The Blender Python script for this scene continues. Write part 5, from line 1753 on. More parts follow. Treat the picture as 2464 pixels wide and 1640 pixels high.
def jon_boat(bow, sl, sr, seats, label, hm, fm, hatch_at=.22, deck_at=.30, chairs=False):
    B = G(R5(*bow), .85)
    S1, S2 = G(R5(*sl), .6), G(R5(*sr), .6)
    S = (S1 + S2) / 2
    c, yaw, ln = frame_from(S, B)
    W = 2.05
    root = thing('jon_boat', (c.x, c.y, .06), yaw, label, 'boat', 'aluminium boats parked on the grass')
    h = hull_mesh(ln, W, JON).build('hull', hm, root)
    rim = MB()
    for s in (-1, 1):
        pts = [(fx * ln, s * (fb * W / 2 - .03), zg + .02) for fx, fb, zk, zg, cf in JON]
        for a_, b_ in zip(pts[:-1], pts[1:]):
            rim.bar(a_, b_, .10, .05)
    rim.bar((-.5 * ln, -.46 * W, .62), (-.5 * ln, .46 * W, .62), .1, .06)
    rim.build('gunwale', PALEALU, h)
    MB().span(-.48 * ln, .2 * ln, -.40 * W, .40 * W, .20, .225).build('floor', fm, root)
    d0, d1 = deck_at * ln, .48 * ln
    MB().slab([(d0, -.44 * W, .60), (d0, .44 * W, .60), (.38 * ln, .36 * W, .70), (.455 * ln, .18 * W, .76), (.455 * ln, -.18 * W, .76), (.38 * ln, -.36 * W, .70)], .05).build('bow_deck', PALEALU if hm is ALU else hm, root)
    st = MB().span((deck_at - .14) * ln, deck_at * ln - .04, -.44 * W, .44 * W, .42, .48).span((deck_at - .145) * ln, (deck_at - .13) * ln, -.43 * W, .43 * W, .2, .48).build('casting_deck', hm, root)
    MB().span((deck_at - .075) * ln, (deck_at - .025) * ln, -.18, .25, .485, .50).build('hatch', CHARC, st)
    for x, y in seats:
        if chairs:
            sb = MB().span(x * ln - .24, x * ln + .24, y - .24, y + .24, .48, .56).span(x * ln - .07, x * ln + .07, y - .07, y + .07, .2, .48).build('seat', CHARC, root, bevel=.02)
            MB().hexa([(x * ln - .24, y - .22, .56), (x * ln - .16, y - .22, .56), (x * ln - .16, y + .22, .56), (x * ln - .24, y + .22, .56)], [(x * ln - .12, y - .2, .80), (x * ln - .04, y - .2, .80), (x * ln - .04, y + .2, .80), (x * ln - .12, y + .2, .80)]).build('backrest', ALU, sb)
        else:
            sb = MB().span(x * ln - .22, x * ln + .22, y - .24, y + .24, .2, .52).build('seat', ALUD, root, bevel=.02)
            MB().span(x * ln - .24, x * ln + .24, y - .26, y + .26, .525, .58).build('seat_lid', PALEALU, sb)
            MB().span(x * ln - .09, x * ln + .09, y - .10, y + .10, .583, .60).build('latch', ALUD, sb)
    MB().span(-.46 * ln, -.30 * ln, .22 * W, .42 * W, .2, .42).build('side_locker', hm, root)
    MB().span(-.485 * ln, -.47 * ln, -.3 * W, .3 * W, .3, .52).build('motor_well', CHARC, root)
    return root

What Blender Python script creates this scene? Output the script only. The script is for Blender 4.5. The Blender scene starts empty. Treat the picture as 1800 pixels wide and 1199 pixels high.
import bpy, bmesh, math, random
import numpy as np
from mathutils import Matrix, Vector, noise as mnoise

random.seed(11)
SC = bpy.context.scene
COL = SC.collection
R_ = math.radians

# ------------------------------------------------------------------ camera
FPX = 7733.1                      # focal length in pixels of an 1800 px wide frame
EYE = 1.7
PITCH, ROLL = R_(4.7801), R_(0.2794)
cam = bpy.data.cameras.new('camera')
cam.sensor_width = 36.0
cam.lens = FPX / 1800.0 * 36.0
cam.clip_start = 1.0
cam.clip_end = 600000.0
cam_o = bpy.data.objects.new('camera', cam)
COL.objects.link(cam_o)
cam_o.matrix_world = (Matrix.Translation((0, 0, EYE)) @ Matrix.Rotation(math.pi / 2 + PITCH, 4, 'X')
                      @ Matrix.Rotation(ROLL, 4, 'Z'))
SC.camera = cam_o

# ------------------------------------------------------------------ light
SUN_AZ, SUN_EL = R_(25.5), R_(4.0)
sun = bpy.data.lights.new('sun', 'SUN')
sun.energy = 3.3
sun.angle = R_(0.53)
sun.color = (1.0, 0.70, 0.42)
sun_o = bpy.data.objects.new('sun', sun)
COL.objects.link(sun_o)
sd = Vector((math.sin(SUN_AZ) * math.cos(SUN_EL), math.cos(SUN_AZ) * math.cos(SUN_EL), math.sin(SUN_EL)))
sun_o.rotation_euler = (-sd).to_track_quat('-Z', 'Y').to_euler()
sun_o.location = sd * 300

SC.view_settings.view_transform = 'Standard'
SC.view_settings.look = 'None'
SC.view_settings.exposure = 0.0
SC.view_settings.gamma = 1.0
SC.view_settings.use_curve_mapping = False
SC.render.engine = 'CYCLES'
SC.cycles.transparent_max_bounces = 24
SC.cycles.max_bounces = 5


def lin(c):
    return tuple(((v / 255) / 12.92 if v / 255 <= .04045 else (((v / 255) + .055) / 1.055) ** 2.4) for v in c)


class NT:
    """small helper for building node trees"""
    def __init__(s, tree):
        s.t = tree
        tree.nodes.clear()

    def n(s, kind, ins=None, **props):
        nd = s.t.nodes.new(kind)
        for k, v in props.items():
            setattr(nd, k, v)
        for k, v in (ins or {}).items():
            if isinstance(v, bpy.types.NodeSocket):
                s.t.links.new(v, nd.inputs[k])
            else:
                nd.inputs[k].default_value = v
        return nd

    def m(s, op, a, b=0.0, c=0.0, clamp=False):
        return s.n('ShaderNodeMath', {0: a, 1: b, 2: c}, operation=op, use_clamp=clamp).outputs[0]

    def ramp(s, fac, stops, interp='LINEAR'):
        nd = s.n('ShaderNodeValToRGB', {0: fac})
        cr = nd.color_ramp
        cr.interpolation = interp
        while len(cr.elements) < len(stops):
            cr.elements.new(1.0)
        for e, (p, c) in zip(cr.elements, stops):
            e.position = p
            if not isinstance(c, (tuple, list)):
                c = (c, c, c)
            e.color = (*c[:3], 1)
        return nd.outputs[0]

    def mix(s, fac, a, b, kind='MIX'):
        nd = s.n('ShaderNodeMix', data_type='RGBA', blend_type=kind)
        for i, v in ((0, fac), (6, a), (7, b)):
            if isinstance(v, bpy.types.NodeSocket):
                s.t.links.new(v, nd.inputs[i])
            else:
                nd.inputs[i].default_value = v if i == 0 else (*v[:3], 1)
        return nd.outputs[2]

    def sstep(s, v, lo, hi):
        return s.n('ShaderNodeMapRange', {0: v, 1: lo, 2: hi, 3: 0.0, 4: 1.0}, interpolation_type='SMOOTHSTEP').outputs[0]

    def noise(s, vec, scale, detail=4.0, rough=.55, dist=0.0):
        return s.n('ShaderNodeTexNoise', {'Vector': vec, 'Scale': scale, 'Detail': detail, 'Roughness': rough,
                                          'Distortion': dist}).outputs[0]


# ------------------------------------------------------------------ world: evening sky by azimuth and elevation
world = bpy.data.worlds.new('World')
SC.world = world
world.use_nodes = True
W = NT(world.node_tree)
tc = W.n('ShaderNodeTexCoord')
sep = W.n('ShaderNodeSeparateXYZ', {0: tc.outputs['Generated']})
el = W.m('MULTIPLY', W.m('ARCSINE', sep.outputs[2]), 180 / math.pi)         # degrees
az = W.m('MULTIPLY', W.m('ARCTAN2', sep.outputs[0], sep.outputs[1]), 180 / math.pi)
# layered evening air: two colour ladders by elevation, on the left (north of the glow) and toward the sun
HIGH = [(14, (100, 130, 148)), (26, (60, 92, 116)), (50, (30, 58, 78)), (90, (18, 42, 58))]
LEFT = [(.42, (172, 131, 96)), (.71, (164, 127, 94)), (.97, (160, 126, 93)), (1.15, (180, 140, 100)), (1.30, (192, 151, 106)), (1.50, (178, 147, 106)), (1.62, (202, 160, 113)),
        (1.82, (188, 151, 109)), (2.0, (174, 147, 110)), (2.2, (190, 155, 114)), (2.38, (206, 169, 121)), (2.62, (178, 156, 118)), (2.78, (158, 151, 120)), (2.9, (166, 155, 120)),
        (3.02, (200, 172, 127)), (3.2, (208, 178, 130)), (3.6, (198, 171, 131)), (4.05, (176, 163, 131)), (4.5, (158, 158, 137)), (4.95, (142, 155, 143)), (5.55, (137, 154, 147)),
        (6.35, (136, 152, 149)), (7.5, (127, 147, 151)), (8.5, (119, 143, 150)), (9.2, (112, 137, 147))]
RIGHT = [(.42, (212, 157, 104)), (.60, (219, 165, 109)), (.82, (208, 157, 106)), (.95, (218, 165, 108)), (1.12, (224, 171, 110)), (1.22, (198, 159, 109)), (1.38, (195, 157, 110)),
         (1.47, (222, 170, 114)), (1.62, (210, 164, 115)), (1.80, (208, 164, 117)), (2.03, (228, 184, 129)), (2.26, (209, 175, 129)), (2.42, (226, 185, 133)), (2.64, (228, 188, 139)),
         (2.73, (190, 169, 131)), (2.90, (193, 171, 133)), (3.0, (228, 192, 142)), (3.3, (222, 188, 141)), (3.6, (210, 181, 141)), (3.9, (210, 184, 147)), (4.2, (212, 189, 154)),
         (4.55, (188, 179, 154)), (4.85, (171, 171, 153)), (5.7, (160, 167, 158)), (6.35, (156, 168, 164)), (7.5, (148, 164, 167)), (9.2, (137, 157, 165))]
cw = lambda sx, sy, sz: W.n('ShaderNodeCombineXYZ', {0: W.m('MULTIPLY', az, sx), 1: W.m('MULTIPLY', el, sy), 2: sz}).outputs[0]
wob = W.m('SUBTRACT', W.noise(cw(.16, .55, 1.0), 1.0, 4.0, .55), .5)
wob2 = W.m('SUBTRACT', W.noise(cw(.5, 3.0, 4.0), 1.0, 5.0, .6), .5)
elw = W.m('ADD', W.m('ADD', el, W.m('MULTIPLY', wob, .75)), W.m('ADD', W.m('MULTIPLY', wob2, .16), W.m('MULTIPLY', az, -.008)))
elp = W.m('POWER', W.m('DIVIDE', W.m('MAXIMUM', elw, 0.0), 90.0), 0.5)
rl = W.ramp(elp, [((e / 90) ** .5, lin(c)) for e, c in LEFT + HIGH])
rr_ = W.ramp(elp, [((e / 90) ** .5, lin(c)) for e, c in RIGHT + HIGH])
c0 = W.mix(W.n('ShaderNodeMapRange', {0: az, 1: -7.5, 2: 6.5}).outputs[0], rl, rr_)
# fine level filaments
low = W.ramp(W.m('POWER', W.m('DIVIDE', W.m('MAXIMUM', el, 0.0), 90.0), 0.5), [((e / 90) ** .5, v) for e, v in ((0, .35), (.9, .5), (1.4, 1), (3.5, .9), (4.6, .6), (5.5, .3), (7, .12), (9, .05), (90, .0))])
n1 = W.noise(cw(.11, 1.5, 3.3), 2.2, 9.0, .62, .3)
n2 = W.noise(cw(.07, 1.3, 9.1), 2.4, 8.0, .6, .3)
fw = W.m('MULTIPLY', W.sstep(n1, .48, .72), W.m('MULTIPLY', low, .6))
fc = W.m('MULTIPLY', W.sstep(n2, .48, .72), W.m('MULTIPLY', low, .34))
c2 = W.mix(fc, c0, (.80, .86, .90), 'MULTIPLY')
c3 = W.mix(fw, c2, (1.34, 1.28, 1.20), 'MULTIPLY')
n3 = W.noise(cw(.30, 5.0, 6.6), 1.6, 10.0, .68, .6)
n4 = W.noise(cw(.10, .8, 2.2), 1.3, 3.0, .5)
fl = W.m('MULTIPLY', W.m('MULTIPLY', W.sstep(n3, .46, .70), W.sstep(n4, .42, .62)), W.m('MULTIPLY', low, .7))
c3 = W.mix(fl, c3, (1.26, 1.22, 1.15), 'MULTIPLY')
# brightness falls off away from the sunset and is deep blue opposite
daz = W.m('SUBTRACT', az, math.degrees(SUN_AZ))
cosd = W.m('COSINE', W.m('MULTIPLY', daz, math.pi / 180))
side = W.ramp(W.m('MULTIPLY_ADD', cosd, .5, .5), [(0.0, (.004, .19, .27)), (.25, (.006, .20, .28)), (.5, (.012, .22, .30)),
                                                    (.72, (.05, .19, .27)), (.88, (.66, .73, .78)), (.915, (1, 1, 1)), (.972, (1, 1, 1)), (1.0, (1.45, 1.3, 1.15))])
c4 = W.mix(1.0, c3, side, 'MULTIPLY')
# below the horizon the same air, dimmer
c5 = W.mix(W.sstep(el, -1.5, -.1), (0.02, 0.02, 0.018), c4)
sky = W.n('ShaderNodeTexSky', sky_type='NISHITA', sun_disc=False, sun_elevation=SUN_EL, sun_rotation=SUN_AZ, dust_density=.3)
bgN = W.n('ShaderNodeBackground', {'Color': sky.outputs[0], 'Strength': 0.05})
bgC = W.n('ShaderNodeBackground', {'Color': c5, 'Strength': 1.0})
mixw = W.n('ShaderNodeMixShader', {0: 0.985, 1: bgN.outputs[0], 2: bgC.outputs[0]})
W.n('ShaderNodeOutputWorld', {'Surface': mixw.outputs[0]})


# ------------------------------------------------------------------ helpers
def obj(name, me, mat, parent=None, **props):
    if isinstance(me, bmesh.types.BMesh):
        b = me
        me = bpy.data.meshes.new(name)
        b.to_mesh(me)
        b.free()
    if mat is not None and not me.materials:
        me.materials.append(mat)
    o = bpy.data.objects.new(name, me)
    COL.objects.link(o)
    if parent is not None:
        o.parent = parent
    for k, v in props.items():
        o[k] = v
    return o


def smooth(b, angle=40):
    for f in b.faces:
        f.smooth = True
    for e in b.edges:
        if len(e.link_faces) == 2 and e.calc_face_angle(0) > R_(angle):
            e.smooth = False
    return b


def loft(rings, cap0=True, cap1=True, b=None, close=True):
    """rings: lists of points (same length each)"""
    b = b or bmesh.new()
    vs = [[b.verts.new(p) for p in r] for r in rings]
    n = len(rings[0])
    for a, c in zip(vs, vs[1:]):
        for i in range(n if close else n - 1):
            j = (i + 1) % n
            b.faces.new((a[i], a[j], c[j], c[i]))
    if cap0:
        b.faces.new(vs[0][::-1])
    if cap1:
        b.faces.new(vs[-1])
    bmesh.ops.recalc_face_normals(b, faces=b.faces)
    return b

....

◆ Stated problem:
Above are the records; from them, give again exactly the lines from the one containing "What Blender Python" through the one containing "R_ = math.radians", both included.

◆ Finished answer:
What Blender Python script creates this scene? Output the script only. The script is for Blender 4.5. The Blender scene starts empty. Treat the picture as 1800 pixels wide and 1199 pixels high.
import bpy, bmesh, math, random
import numpy as np
from mathutils import Matrix, Vector, noise as mnoise

random.seed(11)
SC = bpy.context.scene
COL = SC.collection
R_ = math.radians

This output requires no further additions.